5th Suite  in C minor  BWV 1011



5th Suite is played with cello whose 1st string is tuned in G; whole tone lower to normal tuning (A). Such tuning is called Scordatura in Italian.

Its advantage is to be able to play the chords of C minor easily. But to write the note is complicated.

Only the notes for 1st string are written whole tone higher. So c (real note) is written as d. But the notes for other strings are written normally. So sometimes it is not clear that the notes of higher a or b are for 1st string (G) or 2nd string (D).

So we had mistaken this note (1st note of bar 170) .

   From the copy of Anna Magdalena Bach:

For a long time, we had considered this note is g (real note) for open 1st string.
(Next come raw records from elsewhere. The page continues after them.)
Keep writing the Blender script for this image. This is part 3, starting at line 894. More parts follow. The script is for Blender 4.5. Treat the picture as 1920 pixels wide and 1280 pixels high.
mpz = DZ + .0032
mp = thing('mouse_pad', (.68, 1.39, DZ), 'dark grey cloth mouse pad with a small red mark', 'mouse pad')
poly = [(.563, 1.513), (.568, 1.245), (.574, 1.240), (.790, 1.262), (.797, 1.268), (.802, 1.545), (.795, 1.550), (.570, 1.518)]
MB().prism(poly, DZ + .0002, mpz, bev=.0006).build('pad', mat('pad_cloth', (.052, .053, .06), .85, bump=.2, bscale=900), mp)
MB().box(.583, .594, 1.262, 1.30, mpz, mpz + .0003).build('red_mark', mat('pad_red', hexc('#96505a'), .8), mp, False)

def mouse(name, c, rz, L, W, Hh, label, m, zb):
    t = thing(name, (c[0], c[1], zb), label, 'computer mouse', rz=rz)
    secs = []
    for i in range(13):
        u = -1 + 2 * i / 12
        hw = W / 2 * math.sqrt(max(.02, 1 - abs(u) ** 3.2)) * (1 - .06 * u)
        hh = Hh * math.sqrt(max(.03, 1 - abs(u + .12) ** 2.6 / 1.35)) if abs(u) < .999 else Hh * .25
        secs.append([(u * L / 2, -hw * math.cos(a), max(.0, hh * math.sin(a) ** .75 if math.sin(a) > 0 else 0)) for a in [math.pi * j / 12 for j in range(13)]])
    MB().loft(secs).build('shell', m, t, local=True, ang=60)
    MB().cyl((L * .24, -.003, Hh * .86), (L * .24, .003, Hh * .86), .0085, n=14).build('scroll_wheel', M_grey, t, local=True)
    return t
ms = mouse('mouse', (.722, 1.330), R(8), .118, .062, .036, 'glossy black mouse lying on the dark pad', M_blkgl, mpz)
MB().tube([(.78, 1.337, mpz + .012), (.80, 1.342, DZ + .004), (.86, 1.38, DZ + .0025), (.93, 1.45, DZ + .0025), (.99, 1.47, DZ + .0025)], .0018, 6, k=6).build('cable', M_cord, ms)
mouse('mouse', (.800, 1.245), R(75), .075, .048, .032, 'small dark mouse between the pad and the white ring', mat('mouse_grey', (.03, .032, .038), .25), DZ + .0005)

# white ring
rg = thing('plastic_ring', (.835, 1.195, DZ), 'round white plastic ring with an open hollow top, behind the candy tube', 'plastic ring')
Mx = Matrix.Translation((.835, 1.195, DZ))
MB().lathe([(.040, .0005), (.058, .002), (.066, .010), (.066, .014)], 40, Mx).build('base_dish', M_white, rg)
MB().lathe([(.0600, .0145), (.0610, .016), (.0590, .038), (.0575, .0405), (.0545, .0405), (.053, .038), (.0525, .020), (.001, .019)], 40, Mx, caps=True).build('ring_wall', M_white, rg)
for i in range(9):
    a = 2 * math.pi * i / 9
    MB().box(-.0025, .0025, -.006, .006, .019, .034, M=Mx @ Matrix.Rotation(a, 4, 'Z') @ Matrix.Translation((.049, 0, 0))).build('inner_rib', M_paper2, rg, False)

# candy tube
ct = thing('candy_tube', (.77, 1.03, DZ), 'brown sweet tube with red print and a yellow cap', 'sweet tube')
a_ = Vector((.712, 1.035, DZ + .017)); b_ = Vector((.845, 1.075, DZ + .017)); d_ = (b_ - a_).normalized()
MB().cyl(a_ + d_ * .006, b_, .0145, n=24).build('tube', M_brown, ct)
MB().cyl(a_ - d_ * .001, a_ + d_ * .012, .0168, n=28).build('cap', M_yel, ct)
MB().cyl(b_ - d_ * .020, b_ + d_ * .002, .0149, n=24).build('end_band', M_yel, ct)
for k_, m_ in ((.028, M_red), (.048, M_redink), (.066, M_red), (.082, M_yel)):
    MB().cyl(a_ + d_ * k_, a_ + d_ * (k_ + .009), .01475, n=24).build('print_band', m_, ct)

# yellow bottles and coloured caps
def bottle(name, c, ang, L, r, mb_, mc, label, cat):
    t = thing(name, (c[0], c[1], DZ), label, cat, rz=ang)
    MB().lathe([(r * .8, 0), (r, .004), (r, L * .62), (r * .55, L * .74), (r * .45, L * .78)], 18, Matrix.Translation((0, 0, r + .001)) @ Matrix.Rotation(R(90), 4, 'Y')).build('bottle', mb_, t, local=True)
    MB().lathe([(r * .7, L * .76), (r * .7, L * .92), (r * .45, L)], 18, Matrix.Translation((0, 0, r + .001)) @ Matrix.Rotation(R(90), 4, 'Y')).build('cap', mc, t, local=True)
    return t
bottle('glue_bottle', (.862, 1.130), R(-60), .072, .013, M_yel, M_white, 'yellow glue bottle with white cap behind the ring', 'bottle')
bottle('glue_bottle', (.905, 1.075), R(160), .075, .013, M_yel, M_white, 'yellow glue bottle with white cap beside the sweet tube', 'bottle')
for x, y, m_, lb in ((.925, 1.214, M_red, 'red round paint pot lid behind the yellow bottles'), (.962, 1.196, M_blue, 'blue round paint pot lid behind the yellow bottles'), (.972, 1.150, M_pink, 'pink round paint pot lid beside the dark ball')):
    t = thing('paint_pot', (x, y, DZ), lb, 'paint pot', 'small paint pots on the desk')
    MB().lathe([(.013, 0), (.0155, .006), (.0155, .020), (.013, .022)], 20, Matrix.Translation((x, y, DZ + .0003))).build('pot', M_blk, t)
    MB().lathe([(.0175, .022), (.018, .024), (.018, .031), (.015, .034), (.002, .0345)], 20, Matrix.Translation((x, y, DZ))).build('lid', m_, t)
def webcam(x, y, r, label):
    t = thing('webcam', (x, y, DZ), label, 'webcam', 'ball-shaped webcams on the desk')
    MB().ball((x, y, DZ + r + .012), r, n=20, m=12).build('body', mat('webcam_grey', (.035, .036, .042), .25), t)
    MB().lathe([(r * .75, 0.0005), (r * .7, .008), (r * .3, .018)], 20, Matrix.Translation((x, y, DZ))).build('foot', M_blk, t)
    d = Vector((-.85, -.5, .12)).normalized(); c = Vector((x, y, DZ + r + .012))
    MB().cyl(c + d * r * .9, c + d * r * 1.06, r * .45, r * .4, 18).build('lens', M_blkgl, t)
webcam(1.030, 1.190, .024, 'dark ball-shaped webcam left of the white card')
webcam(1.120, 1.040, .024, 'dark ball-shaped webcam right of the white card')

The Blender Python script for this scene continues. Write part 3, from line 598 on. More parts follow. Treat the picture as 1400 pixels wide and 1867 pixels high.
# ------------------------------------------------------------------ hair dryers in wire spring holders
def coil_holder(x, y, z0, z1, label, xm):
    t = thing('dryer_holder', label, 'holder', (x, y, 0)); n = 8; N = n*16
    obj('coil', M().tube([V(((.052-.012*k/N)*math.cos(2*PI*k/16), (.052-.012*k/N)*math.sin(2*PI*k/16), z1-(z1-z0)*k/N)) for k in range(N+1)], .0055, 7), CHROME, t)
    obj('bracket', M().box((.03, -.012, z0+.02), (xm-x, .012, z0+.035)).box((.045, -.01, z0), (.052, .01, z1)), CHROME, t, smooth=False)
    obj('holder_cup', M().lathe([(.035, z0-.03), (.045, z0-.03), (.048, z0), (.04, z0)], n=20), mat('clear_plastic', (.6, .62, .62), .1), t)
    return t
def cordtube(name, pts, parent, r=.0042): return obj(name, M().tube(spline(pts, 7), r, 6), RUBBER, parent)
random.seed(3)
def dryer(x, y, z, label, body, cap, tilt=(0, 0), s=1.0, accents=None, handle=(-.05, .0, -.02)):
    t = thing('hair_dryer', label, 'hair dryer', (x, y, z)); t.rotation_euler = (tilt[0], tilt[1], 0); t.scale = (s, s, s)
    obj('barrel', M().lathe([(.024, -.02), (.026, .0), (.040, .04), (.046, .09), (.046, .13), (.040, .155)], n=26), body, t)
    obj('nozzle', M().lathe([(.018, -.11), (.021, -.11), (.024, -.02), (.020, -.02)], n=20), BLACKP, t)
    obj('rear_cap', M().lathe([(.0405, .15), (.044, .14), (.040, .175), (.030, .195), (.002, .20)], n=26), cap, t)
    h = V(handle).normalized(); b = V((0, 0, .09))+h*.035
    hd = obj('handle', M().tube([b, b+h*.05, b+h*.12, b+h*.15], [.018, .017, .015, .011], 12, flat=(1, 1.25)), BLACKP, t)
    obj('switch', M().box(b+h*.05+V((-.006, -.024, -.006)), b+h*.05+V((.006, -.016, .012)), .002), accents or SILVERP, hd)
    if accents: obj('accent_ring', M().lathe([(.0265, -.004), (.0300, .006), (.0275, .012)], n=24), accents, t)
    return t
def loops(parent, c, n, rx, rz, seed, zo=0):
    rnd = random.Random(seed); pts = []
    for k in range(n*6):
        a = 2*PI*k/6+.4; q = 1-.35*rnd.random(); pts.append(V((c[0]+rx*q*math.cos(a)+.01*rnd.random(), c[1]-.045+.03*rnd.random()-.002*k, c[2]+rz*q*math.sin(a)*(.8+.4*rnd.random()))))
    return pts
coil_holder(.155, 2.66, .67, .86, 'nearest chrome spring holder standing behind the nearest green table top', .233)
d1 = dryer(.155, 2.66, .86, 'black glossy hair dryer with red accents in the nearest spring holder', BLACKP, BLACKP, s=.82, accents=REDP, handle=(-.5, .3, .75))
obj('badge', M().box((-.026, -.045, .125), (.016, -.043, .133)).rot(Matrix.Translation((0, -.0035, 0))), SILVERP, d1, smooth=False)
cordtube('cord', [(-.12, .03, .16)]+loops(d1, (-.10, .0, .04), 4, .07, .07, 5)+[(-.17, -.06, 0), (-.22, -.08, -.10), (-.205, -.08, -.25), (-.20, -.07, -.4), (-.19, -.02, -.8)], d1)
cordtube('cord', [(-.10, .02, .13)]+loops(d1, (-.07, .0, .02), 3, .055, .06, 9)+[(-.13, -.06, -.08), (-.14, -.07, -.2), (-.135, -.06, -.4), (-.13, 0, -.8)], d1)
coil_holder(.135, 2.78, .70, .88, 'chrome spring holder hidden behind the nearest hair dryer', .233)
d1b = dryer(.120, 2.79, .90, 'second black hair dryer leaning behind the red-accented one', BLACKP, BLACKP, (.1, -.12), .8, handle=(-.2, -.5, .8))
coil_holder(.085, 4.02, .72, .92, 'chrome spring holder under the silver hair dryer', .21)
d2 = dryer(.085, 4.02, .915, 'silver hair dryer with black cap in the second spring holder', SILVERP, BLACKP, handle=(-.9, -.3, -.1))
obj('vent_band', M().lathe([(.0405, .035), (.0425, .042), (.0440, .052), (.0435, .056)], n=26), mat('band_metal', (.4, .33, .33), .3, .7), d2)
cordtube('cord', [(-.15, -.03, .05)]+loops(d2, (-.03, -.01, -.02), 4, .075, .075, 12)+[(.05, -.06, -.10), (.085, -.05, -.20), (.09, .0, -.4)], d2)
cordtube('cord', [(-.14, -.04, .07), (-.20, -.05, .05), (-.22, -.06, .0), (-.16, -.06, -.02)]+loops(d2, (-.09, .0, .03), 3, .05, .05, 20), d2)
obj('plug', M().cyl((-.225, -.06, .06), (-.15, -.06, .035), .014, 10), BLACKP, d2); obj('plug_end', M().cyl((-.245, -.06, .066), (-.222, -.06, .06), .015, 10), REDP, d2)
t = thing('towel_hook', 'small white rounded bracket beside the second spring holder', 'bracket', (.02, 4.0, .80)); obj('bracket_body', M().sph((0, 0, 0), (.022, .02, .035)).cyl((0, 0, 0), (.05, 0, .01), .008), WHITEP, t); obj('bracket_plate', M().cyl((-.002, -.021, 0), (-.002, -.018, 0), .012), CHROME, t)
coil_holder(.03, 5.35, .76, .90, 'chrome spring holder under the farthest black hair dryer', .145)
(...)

But it is a mistake. It is a-natural (real note) for 2nd string. Because from next bar, we hear lower pedal point of dominant (G), it is strange to hear the same note before. It must be secondary dominant (dominant of dominant / Doppeldominante) chord like previous bar (bar 169).

Yes, indeed, in the arrangement for lute, Bach uses dominant of dominant chord during 2 bars.

   From bar 167:

   Transposed into C minor (from bar 166):

Bach added the bass notes that don't exist in the Cello Suite, therefore, he had changed the 1st note of bar 170, but the chord is no doubt dominant of dominant.

And if this note is g, it is the same as bar 167 (3 bars before), why did Bach write these notes differently? There is no reason to use different string in the bar 167 and bar 170. It is natural to use 2nd string for the 1st notes from bar 166 to bar 170.

This note is no doubt a-natural (real note) for 2nd string. Of course if you play the 5th Suite with normal tuned cello, you can play this note with open A-string.


  1. Dale Knight HoaglinJan 20, 2016, 1:01:00 AM

    I have gotten accustomed to the "anticipation" of the pedal, or the resolution of the progression being in bar 170, and the figure of the same notes still moving as being a pedal over the chord progression. The G in bar 167 does set up the rising notes on the second string, soon to become A flat, F#, then resolving to the open G for greater emphasis, and the pedal continues inspite of the resolution. Now your idea about A natural opens up new thoughts. But the natural IS missing. Still the lute part is valuable. I must ask what says the lute part in bar 25 of the Allemande. The written G must be a B flat to make the chord progression coherent. Thank you for opening a Pandora's Box.

    1. Thank you for your comment. The natural for A is not missing because 5th (highest) line of the staff is A-natural, not A-flat. Anna Magdalena mistakes the key signature. She writes 5 flats but for A of 5th line, it must be a natural. Source C shows correct key signature.

      About bar 25 of Allemande, I have already written in my blog in Japanese.

      I will write it also in this blog.